By 1970, the city’s schools had 2,500 black children among 14,000 students, but they were clustered on a handful of campuses. Inglewood High had only 17 black students, while Morningside High had more than 600.

That year, parents of 19 black students sued, accusing the district of fostering racial polarization. A federal judge agreed and ordered the immediate desegregation of city schools. Cross-town busing began in the fall of 1970, as the class of ‘75 entered eighth grade.

The next year, they would arrive at Inglewood High, and their divisions would unsettle — then remake — that campus.

Rude reception

“There were problems from Day One, when we got off the bus,” said Dwain Lewis, who would have gone to Morningside had the federal judge not intervened. When his class arrived at Inglewood High in 1971, the 11th and 12th grades were virtually all white; the ninth and 10th grades were about evenly divided between blacks and whites.

Crowds of whites — adults and students — would rock the bus and yell racial slurs. Blacks who dared to answer back were jumped and beaten in the hallways between classes.

“There would be signs on our lockers, calling us gorillas,” Lewis said. “There was a white gang called the Chain Gang, and they would drive by, open up their van, call us niggers and tell us to go back home.

“Our class just had to suck it up, get used to the harassment. It was very intimidating. They were bigger than us, and we were outnumbered.”

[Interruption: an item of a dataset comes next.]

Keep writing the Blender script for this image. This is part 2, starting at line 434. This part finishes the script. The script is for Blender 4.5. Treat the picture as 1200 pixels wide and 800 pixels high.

Over the next few years, as the number of black students grew, so did their confidence. Their parents pushed the school to hire more black teachers, and those teachers preached a “race pride” ethos. “Black Power” had become a cultural mantra, and the students embraced it. They would sweep through the halls in boisterous groups, forcing whites against the lockers as they passed.

“The tables had turned,” Lewis said. “We had a little swagger then, because it was like ‘OK, we took all this and we came through. Don’t even think about reverting to those days.’ “

But by then, there was a new threat on campus. Violent street gangs had made their way to Inglewood from South Los Angeles. “In ninth and 10th grade we had to worry about the white kids,” Lewis said. “When we got to 11th grade, we had to worry about the Crips.”

The tension on campus was palpable. Newspaper stories from the time describe a campus dangerously out of control, with daily scuffles, beatings and robberies. The problems were blamed by a school board member on “black aggression or white racism, or both.”